### Stated goal
Repeat the data verbatim.

+++ Source excerpt

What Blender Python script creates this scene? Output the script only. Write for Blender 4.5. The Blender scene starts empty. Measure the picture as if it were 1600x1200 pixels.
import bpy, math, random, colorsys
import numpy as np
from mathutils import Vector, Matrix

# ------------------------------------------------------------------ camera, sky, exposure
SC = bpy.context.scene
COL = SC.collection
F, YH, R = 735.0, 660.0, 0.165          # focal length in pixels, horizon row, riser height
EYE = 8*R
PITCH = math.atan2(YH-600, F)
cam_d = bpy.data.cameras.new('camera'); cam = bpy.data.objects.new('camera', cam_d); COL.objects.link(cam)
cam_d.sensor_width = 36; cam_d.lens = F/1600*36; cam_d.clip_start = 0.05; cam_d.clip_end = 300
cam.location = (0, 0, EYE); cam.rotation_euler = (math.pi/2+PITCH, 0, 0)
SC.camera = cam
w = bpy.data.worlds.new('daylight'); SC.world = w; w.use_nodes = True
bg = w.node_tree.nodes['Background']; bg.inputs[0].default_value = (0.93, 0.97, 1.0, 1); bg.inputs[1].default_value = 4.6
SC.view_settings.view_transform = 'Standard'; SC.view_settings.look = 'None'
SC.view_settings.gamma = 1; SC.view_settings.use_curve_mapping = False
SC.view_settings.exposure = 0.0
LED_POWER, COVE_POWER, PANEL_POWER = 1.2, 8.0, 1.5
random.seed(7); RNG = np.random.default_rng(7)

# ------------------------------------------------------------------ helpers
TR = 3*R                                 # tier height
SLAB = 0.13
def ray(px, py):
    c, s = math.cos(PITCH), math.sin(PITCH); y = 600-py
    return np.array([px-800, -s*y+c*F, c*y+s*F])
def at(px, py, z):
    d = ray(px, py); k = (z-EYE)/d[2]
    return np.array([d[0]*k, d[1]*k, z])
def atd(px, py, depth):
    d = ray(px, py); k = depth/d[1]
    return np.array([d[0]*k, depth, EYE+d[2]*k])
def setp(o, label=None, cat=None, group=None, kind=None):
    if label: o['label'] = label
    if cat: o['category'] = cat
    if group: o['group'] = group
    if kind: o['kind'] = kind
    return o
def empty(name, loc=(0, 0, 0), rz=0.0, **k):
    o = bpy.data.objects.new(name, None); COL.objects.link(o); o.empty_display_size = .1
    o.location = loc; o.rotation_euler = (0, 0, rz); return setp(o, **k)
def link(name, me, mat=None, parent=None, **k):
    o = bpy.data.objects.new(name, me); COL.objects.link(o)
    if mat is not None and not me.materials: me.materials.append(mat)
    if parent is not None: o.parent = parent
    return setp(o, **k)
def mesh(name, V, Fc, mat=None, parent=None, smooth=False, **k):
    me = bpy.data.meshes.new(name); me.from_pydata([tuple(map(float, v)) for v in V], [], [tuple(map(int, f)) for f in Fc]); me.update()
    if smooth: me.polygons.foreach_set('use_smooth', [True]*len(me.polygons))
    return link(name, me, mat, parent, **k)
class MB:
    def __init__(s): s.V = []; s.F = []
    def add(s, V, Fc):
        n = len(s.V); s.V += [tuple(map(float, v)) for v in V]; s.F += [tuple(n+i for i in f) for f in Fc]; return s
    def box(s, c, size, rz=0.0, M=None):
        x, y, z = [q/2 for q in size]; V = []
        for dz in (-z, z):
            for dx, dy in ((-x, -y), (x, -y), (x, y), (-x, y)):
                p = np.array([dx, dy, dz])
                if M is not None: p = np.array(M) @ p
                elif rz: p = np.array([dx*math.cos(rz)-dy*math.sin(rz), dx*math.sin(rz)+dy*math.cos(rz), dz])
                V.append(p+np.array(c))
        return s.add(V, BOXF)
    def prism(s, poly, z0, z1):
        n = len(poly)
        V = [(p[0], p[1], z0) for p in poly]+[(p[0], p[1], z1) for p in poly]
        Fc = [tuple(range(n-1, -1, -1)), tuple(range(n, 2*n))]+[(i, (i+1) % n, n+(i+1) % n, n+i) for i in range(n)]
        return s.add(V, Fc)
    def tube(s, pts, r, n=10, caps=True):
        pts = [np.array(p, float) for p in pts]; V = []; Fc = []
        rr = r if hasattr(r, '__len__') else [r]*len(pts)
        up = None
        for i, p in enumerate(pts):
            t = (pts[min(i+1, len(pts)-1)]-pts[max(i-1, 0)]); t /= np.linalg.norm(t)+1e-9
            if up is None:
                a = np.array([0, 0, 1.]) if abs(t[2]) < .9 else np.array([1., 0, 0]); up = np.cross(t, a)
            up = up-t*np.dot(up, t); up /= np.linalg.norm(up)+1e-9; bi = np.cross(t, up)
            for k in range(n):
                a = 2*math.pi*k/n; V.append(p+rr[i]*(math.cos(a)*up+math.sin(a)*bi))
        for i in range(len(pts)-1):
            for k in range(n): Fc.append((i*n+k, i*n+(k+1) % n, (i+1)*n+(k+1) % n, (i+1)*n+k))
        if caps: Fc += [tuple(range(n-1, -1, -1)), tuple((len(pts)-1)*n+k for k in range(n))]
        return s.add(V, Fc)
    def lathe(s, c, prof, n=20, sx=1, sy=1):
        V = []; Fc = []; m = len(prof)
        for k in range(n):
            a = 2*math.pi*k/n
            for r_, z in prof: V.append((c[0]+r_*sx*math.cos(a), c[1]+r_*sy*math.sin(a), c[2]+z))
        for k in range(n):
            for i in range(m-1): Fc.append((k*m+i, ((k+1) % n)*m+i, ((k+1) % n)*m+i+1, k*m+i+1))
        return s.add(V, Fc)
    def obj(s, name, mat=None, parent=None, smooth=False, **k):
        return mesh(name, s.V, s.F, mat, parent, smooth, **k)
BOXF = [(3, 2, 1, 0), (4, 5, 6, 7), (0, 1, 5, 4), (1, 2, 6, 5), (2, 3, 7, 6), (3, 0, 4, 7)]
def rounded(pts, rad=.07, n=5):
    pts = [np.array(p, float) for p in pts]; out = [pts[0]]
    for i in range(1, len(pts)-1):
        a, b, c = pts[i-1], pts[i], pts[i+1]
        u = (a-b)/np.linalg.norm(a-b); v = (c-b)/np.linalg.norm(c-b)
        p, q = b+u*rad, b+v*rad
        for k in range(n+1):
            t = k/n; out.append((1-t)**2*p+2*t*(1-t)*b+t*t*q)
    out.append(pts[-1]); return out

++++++

### Exercise output
What Blender Python script creates this scene? Output the script only. Write for Blender 4.5. The Blender scene starts empty. Measure the picture as if it were 1600x1200 pixels.
import bpy, math, random, colorsys
import numpy as np
from mathutils import Vector, Matrix

# ------------------------------------------------------------------ camera, sky, exposure
SC = bpy.context.scene
COL = SC.collection
F, YH, R = 735.0, 660.0, 0.165          # focal length in pixels, horizon row, riser height
EYE = 8*R
PITCH = math.atan2(YH-600, F)
cam_d = bpy.data.cameras.new('camera'); cam = bpy.data.objects.new('camera', cam_d); COL.objects.link(cam)
cam_d.sensor_width = 36; cam_d.lens = F/1600*36; cam_d.clip_start = 0.05; cam_d.clip_end = 300
cam.location = (0, 0, EYE); cam.rotation_euler = (math.pi/2+PITCH, 0, 0)
SC.camera = cam
w = bpy.data.worlds.new('daylight'); SC.world = w; w.use_nodes = True
bg = w.node_tree.nodes['Background']; bg.inputs[0].default_value = (0.93, 0.97, 1.0, 1); bg.inputs[1].default_value = 4.6
SC.view_settings.view_transform = 'Standard'; SC.view_settings.look = 'None'
SC.view_settings.gamma = 1; SC.view_settings.use_curve_mapping = False
SC.view_settings.exposure = 0.0
LED_POWER, COVE_POWER, PANEL_POWER = 1.2, 8.0, 1.5
random.seed(7); RNG = np.random.default_rng(7)

# ------------------------------------------------------------------ helpers
TR = 3*R                                 # tier height
SLAB = 0.13
def ray(px, py):
    c, s = math.cos(PITCH), math.sin(PITCH); y = 600-py
    return np.array([px-800, -s*y+c*F, c*y+s*F])
def at(px, py, z):
    d = ray(px, py); k = (z-EYE)/d[2]
    return np.array([d[0]*k, d[1]*k, z])
def atd(px, py, depth):
    d = ray(px, py); k = depth/d[1]
    return np.array([d[0]*k, depth, EYE+d[2]*k])
def setp(o, label=None, cat=None, group=None, kind=None):
    if label: o['label'] = label
    if cat: o['category'] = cat
    if group: o['group'] = group
    if kind: o['kind'] = kind
    return o
def empty(name, loc=(0, 0, 0), rz=0.0, **k):
    o = bpy.data.objects.new(name, None); COL.objects.link(o); o.empty_display_size = .1
    o.location = loc; o.rotation_euler = (0, 0, rz); return setp(o, **k)
def link(name, me, mat=None, parent=None, **k):
    o = bpy.data.objects.new(name, me); COL.objects.link(o)
    if mat is not None and not me.materials: me.materials.append(mat)
    if parent is not None: o.parent = parent
    return setp(o, **k)
def mesh(name, V, Fc, mat=None, parent=None, smooth=False, **k):
    me = bpy.data.meshes.new(name); me.from_pydata([tuple(map(float, v)) for v in V], [], [tuple(map(int, f)) for f in Fc]); me.update()
    if smooth: me.polygons.foreach_set('use_smooth', [True]*len(me.polygons))
    return link(name, me, mat, parent, **k)
class MB:
    def __init__(s): s.V = []; s.F = []
    def add(s, V, Fc):
        n = len(s.V); s.V += [tuple(map(float, v)) for v in V]; s.F += [tuple(n+i for i in f) for f in Fc]; return s
    def box(s, c, size, rz=0.0, M=None):
        x, y, z = [q/2 for q in size]; V = []
        for dz in (-z, z):
            for dx, dy in ((-x, -y), (x, -y), (x, y), (-x, y)):
                p = np.array([dx, dy, dz])
                if M is not None: p = np.array(M) @ p
                elif rz: p = np.array([dx*math.cos(rz)-dy*math.sin(rz), dx*math.sin(rz)+dy*math.cos(rz), dz])
                V.append(p+np.array(c))
        return s.add(V, BOXF)
    def prism(s, poly, z0, z1):
        n = len(poly)
        V = [(p[0], p[1], z0) for p in poly]+[(p[0], p[1], z1) for p in poly]
        Fc = [tuple(range(n-1, -1, -1)), tuple(range(n, 2*n))]+[(i, (i+1) % n, n+(i+1) % n, n+i) for i in range(n)]
        return s.add(V, Fc)
    def tube(s, pts, r, n=10, caps=True):
        pts = [np.array(p, float) for p in pts]; V = []; Fc = []
        rr = r if hasattr(r, '__len__') else [r]*len(pts)
        up = None
        for i, p in enumerate(pts):
            t = (pts[min(i+1, len(pts)-1)]-pts[max(i-1, 0)]); t /= np.linalg.norm(t)+1e-9
            if up is None:
                a = np.array([0, 0, 1.]) if abs(t[2]) < .9 else np.array([1., 0, 0]); up = np.cross(t, a)
            up = up-t*np.dot(up, t); up /= np.linalg.norm(up)+1e-9; bi = np.cross(t, up)
            for k in range(n):
                a = 2*math.pi*k/n; V.append(p+rr[i]*(math.cos(a)*up+math.sin(a)*bi))
        for i in range(len(pts)-1):
            for k in range(n): Fc.append((i*n+k, i*n+(k+1) % n, (i+1)*n+(k+1) % n, (i+1)*n+k))
        if caps: Fc += [tuple(range(n-1, -1, -1)), tuple((len(pts)-1)*n+k for k in range(n))]
        return s.add(V, Fc)
    def lathe(s, c, prof, n=20, sx=1, sy=1):
        V = []; Fc = []; m = len(prof)
        for k in range(n):
            a = 2*math.pi*k/n
            for r_, z in prof: V.append((c[0]+r_*sx*math.cos(a), c[1]+r_*sy*math.sin(a), c[2]+z))
        for k in range(n):
            for i in range(m-1): Fc.append((k*m+i, ((k+1) % n)*m+i, ((k+1) % n)*m+i+1, k*m+i+1))
        return s.add(V, Fc)
    def obj(s, name, mat=None, parent=None, smooth=False, **k):
        return mesh(name, s.V, s.F, mat, parent, smooth, **k)
BOXF = [(3, 2, 1, 0), (4, 5, 6, 7), (0, 1, 5, 4), (1, 2, 6, 5), (2, 3, 7, 6), (3, 0, 4, 7)]
def rounded(pts, rad=.07, n=5):
    pts = [np.array(p, float) for p in pts]; out = [pts[0]]
    for i in range(1, len(pts)-1):
        a, b, c = pts[i-1], pts[i], pts[i+1]
        u = (a-b)/np.linalg.norm(a-b); v = (c-b)/np.linalg.norm(c-b)
        p, q = b+u*rad, b+v*rad
        for k in range(n+1):
            t = k/n; out.append((1-t)**2*p+2*t*(1-t)*b+t*t*q)
    out.append(pts[-1]); return out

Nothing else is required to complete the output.